New tougher standards on gambling advertising announced by CAP

The Committees of Advertising Practice (“CAP”) have today updated their guidance on gambling advertising as part of the ongoing effort by all relevant regulators to ensure problem gamblers and vulnerable consumers are being treated fairly.

That guidance (that can be downloaded below) is intended to help marketers and agencies interpret CAP and BCAP’s gambling rules (set out in section 16 of the CAP Code and section 17 of the BCAP Code) as they relate to responsibility and problem gambling issues.

Today’s CAP news item entitled “Tougher standards on gambling advertising announced” can also be downloaded below. It states that the new standards on problem gambling will come into effect on 2 April 2018 and will:

  • restrict ads that create an inappropriate sense of urgency like those including “Bet Now!” offers during live events
  • curb trivialisation of gambling (e.g. encouraging repetitive play)
  • prevent approaches that give an irresponsible perception of the risk or control (e.g. “Risk Free Deposit Bonus”)
  • provide greater detail on problem gambling behaviours and associated behaviours that should not be portrayed, even indirectly
  • prevent undue emphasis on money-motives for gambling and
  • provide more detail on vulnerable groups like problem gamblers that marketers need to work to protect”.

The guidance (that should be read in full by all involved in marketing and advertising of both remote and non-remote gambling gambling) covers issues such as:

  • vulnerability, stating: “in general, marketers should exercise caution when preparing campaigns. They should consider how they might affect vulnerable groups and ensure that marketing communications do not contain content likely to cause harm”
  • erroneous perceptions of risk and control, stating: “marketing communications should avoid approaches that give erroneous perceptions of the level of risk involved or the extent of a gambler’s control over a bet or gambling in general”
  • impulsiveness and urgency, stating: “in order not to encourage gambling behaviour that is irresponsible, marketing communications should not unduly pressure the audience to gamble, especially when gambling opportunities offered are subject to a significant time limitation”
  • trivialization, stating: “marketers should take care to avoid approaches that trivialise gambling and avoid the impression that the decision to gamble should be taken lightly”
  • problem gambling behaviours and other indicators of problem gambling, stating: “marketing communications that portray or otherwise refer to individuals displaying problem gambling behaviours or other behavioural indicators linked to problem gambling are likely to be regarded by the ASA as a breach of these rules”
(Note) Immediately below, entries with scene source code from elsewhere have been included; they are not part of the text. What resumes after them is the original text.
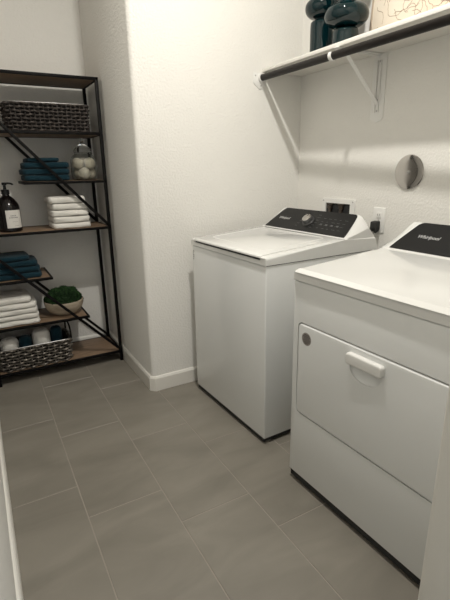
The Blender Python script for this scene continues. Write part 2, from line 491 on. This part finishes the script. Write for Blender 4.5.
# scooped finger recess
cut = B(); t = bmesh.new(); bmesh.ops.create_uvsphere(t, u_segments=32, v_segments=20, radius=1)
for v in t.verts: v.co = Vector((v.co.x * .013 - .001, v.co.y * .068 - .372, v.co.z * .048 + .656))
merge(cut, t); boolean(door, cut)
bm = B(); loft(bm, -.448, .664, -.297, .705, .011, [(-.001, 0), (-.015, .0), (-.0185, .001), (-.0205, .0035), (-.021, .007)], 10)
link('handle', bm, 'plastic', door, smooth=40)
bm = B(); lathe(bm, [(.026, -.0028), (.026, -.0034), (.001, -.0034)], (0, -.083, .675), 40, axis='X', capb=False)
st = link('sticker', bm, 'sticker', door); st['label'] = 'round dark grey sticker'
bm = B()
for zz, hw in ((.690, .012), (.683, .018), (.676, .012), (.669, .019), (.662, .015), (.656, .008)):
    x = -.083 + hw
    while x > -.083 - hw:
        l = .002 + .003 * RR.random(); box(bm, (-.0037, x, zz), (-.0032, x - l, zz + .0032)); x -= l + .0015
inlay(st, bm, 'sticktext')
for fx, fy in ((.05, -.05), (.05, -w2 + .05), (.62, -.05), (.62, -w2 + .05)):
    bm = B(); lathe(bm, [(.022, 0), (.022, .008), (.012, .012), (.010, .042)], (fx, fy, 0), 20); link('foot', bm, 'rubber', D)

# ------------------------------------------------------------------ wall fittings
g = thing('laundry_outlet_box', 'white recessed plumbing box on the wall behind the washing machine', 'outlet box', (0, -.38, 1.03))
bm = B(); ringframe(bm, rrect(-.136, -.060, .130, .096, .006), rrect(-.100, -.036, .100, .070, .003), -.009, 0)
link('face_frame', bm, 'plastic', g)
bm = B(); box(bm, (-.0015, .108, -.04), (-.0005, -.10, .078)); link('recess', bm, 'gap', g, shade=False)
for yy in (.055, -.035):
    bm = B(); lathe(bm, [(.010, -.03), (.010, .02), (.016, .021), (.016, .034), (.008, .036)], (-.014, yy, .02), 20)
    tube(bm, [(-.014, yy - .02, .062), (-.014, yy + .02, .062)], .006, 10)
    link('valve', bm, 'brass', g)
for yy in (.118, -.122):
    bm = B(); lathe(bm, [(.005, -.0102), (.004, -.0115), (.0005, -.0115)], (0, yy, .083), 14, axis='X', capb=False); link('screw', bm, 'steel', g)

g = thing('wall_outlet', 'white electrical outlet on the wall between the two machines', 'outlet', (0, -.690, 1.03))
bm = B(); box(bm, (-.006, .040, -.066), (0, -.040, .066), .003, 3); link('cover_plate', bm, 'plastic', g)
for zz in (.026, -.026):
    bm = B(); prism(bm, rrect(-.017, zz - .0165, .017, zz + .0165, .008), 0, -.0085, -.005, .0008)
    s = link('socket', bm, 'plastic', g)
    bm = B(); 
    for yy in (.0065, -.0065): box(bm, (-.0092, yy - .001, zz - .002), (-.0084, yy + .001, zz + .008))
    link('slot', bm, 'gap', s, shade=False)
bm = B(); lathe(bm, [(.0035, -.0066), (.0005, -.0072)], (0, 0, 0), 12, axis='X', capb=False); link('screw', bm, 'steel', g)

g = thing('power_cord', 'black plug with cord in the white wall outlet', 'power cord', (-.0095, -.690, 1.004))
bm = B(); prism(bm, [(-.036, .020), (-.038, -.012), (-.026, -.040), (-.008, -.030), (0, -.022), (0, .022), (-.006, .024)], 1, -.018, .018, .003)
link('plug', bm, 'rubber', g)
bm = B(); tube(bm, smoothprof([(-.022, 0, -.024), (-.030, .004, -.050), (-.030, .010, -.09), (-.020, .014, -.16), (-.018, .02, -.30), (-.02, .03, -.6), (-.03, .05, -.95)], 5), .0055, 10)
link('cord', bm, 'cord', g)

g = thing('access_cover_plate', 'round chrome cover plate on the wall above the gap between machines', 'cover plate', (0, -.852, 1.275))
bm = B(); lathe(bm, [(.078, 0), (.082, -.005), (.080, -.0082), (.076, -.0088), (.050, -.0086), (.025, -.0085), (.001, -.0085)], n=64, axis='X', capb=False); link('disc', bm, 'cover', g)
bm = B(); lathe(bm, [(.009, -.008), (.0085, -.011), (.0045, -.0115), (.0040, -.0098), (.0005, -.0098)], n=24, axis='X', capb=False); link('screw', bm, 'steel', g)

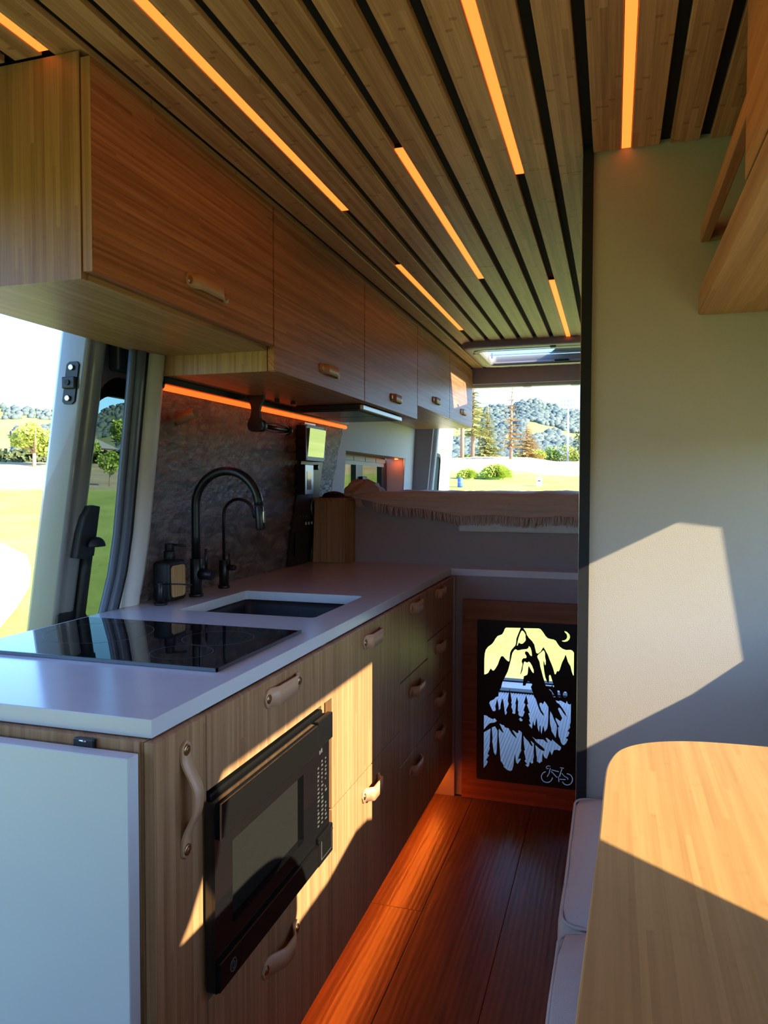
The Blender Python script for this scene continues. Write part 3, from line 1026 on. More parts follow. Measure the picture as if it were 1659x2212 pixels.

and interpretation of the rules relating to gambling advertising that portrays or otherwise refers to:

  • specific problem gambling behaviours, i.e. gambling taking priority in personal life, solitary gambling and gambling in the work-place
  • motivations to gamble that are associated with heightened risk of problem gambling, i.e. personal problems and financial concerns
  • other irresponsible appeals, i.e.
    • seduction, sexual success and enhanced attractiveness
    • toughness, resilience and recklessness
    • enhancing personal qualities
    • cultural beliefs or traditions about gambling or luck
  • criminal or anti-social behaviour.

Shahriar Coupal, Director of CAP, is quoted as saying: “We won’t tolerate gambling ads that exploit people’s vulnerabilities or play fast and loose with eye-catching free bet and bonus offers.  Our new guidance takes account of the best available evidence to strengthen the protections already in place, ensuring that gambling is presented responsibly, minimising the potential for harm.”

Accompanying this announcement of tougher standards on gambling advertising is the publication by CAP of new standards on free bets and bonuses (that take immediate effect today) intended to help advertisers understand the ASA, CAP and Gambling Commission’s current position on acceptable claims in advertisements and how terms and conditions should be displayed or signposted.